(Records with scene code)
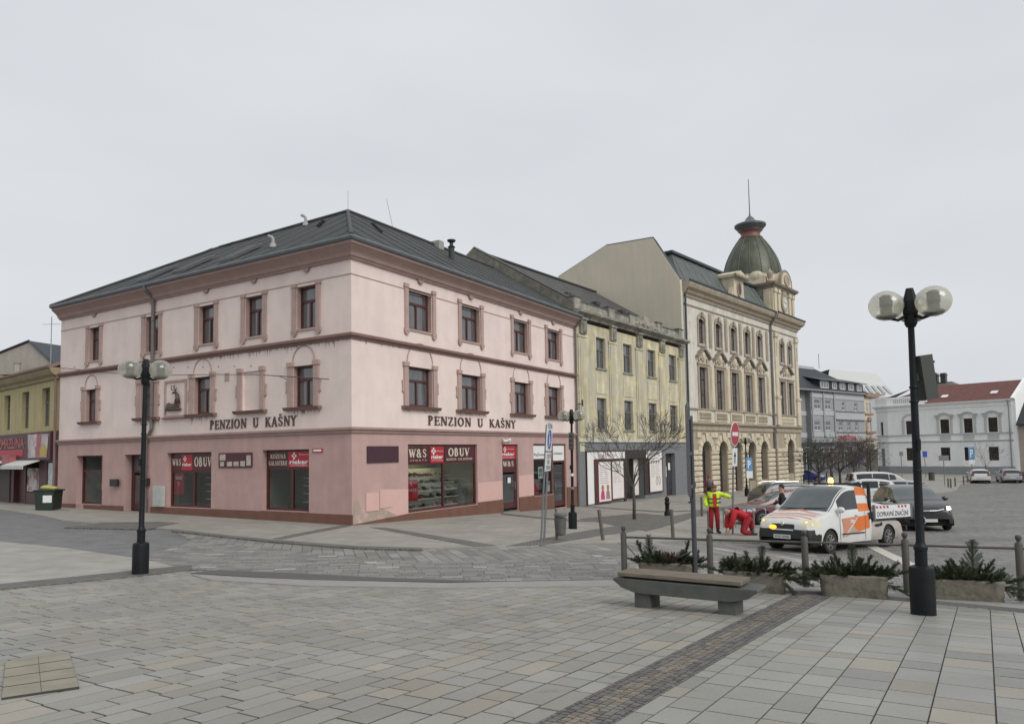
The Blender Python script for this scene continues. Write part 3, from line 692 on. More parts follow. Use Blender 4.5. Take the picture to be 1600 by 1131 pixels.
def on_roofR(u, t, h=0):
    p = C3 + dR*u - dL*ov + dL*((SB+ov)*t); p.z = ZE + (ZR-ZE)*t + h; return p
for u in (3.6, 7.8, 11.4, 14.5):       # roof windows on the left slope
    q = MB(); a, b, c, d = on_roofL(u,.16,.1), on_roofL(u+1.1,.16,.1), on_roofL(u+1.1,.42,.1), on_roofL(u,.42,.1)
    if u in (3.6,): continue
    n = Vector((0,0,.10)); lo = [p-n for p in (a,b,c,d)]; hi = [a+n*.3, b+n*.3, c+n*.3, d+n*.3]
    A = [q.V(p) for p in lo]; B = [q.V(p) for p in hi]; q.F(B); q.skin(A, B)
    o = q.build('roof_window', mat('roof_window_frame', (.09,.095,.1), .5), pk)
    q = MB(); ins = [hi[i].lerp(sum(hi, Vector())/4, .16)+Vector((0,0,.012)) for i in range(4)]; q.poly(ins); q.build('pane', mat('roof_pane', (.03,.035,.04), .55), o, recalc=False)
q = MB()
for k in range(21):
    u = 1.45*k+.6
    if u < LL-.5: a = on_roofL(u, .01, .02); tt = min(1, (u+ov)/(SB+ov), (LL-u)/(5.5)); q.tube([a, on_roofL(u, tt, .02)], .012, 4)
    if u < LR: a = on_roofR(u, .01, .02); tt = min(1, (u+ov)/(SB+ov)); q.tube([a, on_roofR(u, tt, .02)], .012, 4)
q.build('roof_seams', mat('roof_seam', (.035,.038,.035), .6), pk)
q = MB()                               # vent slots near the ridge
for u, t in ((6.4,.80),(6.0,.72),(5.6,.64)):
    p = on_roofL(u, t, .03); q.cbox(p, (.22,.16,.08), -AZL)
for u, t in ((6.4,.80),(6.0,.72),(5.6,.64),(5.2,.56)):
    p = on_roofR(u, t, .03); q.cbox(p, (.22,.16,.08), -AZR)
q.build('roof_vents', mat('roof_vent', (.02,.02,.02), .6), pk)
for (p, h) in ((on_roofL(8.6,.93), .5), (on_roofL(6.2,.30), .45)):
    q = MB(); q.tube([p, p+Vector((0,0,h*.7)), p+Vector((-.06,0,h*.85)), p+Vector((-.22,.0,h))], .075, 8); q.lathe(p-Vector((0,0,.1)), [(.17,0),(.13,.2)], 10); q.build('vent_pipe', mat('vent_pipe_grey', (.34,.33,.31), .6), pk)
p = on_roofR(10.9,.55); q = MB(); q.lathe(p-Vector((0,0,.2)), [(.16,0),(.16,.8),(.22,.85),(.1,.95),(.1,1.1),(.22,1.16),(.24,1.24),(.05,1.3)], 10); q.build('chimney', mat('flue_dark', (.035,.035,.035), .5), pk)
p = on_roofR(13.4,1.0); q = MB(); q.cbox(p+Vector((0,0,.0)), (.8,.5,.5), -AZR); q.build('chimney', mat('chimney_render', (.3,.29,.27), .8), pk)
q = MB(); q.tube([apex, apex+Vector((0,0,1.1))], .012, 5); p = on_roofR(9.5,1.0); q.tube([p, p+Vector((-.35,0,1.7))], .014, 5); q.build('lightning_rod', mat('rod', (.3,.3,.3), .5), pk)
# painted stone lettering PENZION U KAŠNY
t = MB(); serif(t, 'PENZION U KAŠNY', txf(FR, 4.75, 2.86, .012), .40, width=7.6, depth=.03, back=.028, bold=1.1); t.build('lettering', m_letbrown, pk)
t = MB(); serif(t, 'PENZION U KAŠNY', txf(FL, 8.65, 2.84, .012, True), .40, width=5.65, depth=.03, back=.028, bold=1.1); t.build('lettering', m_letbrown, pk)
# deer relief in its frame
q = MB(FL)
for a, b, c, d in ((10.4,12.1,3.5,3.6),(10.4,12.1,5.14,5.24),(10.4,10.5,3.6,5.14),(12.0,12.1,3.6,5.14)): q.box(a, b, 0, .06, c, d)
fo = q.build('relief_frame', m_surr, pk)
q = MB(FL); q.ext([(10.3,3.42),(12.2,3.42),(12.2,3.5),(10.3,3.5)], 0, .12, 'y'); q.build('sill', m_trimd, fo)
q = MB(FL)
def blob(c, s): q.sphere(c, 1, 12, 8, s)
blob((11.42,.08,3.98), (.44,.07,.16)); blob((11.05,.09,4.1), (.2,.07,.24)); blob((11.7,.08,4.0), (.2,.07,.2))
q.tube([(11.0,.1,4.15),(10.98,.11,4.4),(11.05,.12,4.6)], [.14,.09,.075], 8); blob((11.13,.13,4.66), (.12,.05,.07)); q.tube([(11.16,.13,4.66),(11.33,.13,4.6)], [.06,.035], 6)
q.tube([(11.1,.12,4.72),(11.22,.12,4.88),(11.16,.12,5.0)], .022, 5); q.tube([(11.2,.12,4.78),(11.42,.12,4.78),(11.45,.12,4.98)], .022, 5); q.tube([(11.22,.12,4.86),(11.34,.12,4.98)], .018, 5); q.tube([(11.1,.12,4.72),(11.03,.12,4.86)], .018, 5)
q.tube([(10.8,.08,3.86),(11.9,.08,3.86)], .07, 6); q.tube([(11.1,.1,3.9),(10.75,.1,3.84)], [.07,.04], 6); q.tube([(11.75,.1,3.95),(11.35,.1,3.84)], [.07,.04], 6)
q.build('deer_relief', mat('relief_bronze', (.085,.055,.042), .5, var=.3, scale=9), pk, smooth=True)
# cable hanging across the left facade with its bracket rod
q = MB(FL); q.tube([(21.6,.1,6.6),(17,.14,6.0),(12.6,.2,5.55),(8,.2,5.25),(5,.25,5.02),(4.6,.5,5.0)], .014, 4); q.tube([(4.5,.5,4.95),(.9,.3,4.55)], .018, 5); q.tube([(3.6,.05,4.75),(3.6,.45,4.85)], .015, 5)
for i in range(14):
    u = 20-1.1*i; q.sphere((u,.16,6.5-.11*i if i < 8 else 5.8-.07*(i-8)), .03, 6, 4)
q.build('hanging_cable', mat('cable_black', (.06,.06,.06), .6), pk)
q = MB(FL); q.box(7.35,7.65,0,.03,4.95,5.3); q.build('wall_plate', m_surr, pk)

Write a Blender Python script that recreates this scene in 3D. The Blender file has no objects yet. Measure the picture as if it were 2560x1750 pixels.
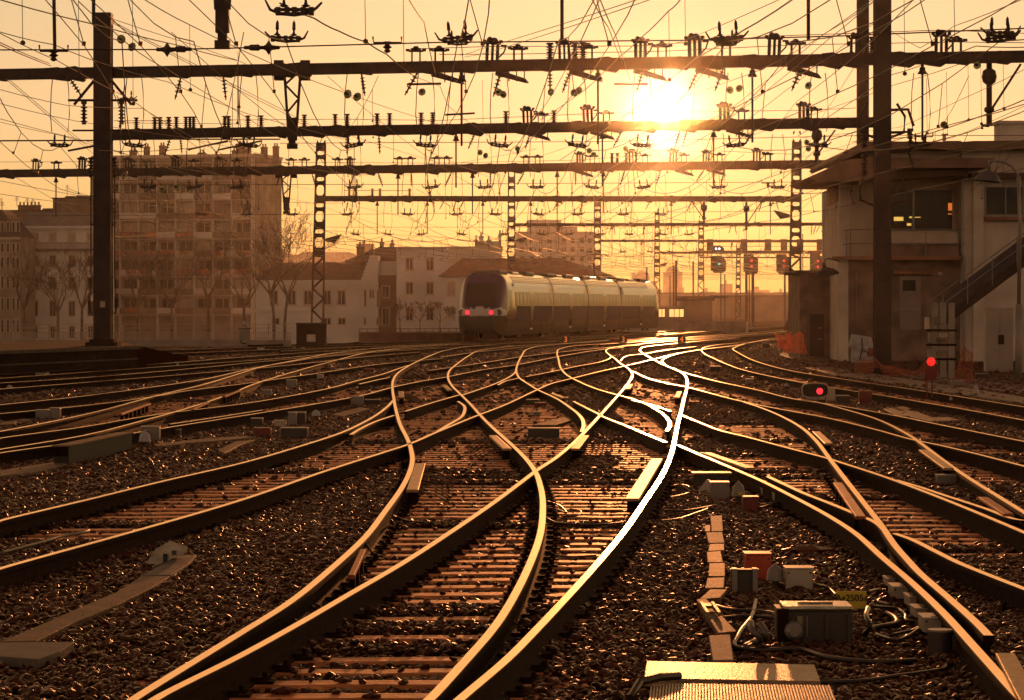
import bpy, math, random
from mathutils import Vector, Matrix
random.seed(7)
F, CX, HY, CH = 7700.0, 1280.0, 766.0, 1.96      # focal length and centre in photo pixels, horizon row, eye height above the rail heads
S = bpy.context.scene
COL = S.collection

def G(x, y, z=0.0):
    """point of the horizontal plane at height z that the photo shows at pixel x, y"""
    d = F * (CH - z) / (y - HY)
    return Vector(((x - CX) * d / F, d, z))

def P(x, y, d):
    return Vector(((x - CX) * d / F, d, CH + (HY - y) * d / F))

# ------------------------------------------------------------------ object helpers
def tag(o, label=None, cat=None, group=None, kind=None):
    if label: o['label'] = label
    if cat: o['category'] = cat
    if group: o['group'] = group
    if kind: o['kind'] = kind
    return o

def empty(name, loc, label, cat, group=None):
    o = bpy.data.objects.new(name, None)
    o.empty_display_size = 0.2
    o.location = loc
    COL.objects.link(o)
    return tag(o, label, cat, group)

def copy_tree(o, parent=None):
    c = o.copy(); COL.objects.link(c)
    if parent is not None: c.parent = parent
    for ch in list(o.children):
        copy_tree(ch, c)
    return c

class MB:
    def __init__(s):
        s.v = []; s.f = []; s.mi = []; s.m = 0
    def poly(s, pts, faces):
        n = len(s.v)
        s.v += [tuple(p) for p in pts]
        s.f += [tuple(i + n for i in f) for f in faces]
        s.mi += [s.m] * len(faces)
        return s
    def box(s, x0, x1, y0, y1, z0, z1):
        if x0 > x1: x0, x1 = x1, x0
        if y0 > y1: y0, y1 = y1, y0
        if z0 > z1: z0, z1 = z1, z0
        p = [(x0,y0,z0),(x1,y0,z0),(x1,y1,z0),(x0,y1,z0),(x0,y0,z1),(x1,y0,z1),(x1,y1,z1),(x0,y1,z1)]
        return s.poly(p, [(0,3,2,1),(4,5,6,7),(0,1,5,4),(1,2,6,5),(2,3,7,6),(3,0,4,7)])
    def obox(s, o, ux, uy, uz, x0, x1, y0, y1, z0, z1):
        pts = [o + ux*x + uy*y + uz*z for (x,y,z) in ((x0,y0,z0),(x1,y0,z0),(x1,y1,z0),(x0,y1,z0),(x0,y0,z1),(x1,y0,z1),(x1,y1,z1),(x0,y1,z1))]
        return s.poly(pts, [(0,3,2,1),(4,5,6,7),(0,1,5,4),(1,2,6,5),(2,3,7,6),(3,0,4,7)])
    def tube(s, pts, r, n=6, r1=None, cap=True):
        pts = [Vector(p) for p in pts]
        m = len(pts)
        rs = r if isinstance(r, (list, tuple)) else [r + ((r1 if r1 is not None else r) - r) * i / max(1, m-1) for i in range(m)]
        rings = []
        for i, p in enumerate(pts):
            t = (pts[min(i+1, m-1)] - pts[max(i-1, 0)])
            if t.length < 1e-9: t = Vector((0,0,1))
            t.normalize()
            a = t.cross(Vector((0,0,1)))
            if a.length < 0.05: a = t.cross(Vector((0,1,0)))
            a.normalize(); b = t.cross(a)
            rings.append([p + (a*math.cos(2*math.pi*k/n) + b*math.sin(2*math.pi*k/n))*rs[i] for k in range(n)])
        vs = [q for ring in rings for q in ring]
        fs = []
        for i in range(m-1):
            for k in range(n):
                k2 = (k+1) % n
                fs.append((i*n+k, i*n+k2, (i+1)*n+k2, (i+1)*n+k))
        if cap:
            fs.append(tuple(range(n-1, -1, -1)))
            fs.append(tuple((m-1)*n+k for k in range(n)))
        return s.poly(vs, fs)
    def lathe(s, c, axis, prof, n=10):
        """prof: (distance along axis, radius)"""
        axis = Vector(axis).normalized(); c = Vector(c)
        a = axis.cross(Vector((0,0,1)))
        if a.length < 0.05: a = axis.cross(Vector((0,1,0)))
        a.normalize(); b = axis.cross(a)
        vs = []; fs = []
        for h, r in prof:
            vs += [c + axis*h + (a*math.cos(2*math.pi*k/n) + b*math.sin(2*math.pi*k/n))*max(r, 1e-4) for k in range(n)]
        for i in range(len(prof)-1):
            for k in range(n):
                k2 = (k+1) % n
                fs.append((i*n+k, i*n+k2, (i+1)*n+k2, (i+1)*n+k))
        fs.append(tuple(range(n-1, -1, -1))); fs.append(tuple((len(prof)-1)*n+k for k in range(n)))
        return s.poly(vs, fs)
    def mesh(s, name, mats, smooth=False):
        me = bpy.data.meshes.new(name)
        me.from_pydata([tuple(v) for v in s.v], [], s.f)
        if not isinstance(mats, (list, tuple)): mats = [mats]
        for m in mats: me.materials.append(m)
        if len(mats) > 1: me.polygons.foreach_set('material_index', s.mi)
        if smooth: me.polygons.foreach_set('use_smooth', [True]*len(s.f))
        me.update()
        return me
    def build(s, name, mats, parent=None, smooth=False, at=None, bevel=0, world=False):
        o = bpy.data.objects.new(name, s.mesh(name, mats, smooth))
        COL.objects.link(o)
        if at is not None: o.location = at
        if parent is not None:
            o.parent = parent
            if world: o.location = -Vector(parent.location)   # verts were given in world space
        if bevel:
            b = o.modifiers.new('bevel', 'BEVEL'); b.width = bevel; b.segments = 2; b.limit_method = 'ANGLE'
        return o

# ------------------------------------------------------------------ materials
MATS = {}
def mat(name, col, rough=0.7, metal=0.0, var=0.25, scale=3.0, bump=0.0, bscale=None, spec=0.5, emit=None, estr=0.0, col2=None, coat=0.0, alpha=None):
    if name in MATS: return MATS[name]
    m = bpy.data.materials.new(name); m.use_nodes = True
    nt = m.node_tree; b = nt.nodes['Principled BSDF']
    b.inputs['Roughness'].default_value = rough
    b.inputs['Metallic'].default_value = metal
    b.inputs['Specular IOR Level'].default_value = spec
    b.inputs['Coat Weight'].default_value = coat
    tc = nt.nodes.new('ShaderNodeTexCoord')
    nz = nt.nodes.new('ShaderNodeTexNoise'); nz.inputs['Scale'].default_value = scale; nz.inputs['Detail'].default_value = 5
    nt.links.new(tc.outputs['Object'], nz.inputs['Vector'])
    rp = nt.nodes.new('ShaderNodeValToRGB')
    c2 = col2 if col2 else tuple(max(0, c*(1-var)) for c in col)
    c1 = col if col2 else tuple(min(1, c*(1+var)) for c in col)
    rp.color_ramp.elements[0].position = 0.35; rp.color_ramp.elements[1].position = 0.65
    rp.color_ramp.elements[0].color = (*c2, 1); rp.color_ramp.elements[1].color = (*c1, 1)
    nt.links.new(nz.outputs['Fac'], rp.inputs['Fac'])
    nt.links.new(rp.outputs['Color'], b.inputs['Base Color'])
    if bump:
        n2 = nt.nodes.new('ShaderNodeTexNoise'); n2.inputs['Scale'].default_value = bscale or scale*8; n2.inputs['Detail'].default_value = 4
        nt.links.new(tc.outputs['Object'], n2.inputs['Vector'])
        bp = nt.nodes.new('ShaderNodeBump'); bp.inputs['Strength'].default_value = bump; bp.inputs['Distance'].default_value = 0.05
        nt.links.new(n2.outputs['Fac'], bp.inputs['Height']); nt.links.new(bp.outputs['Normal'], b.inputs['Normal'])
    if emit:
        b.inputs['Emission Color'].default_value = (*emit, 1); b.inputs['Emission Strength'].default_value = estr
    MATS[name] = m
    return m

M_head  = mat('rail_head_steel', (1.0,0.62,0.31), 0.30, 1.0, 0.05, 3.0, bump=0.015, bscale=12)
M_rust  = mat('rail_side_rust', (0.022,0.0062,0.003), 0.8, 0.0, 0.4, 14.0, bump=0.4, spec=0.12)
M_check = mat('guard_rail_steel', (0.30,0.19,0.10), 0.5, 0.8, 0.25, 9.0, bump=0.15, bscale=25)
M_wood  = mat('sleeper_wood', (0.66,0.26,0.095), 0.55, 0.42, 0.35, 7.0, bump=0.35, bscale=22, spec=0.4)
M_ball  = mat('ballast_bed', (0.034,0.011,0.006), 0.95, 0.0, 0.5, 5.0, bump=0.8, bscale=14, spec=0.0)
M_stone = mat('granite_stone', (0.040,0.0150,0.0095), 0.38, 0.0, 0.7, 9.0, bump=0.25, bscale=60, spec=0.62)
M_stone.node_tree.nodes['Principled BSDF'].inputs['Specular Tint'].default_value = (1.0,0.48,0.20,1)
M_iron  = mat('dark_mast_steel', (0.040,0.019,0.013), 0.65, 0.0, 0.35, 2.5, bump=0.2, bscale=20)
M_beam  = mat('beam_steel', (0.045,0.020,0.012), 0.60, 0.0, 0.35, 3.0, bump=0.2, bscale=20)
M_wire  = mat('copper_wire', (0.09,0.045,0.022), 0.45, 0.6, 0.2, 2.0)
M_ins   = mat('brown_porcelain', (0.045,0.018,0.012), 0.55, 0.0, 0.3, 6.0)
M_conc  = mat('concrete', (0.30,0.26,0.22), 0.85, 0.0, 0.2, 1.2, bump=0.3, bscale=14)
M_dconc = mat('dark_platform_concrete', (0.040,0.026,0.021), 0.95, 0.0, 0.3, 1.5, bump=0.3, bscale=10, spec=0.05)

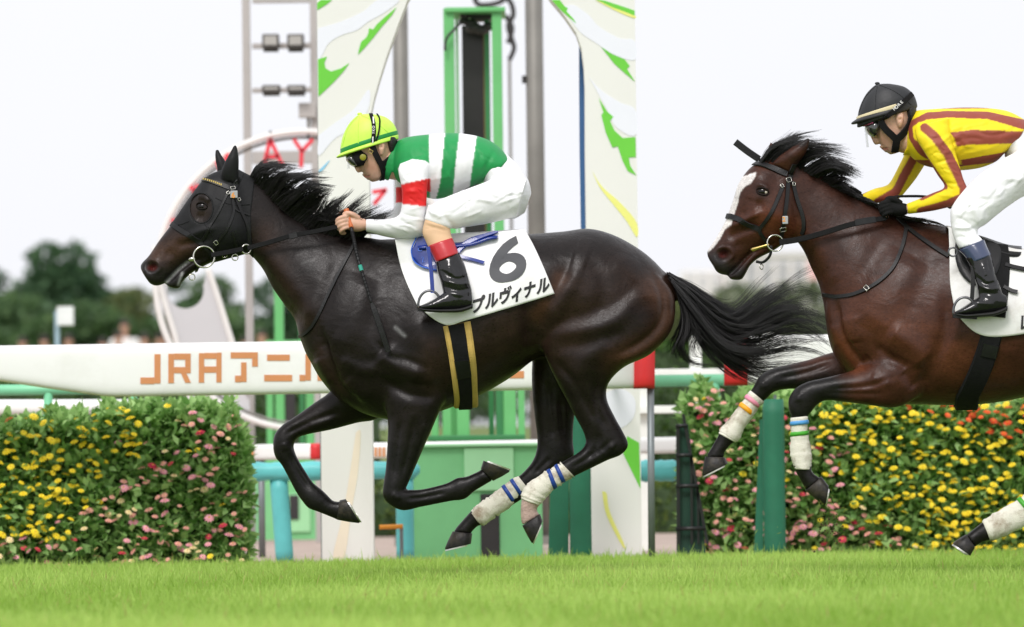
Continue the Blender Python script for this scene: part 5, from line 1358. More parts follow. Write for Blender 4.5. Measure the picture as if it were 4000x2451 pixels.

(TASK OBJECTIVE) Return all lines containing "follow".

(ANSWER TO THIS EXERCISE)
The Blender Python script for this scene continues. Write part 3, from line 692 on. More parts follow. Use Blender 4.5. Take the picture to be 1600 by 1131 pixels.
Continue the Blender Python script for this scene: part 5, from line 1358. More parts follow. Write for Blender 4.5. Measure the picture as if it were 4000x2451 pixels.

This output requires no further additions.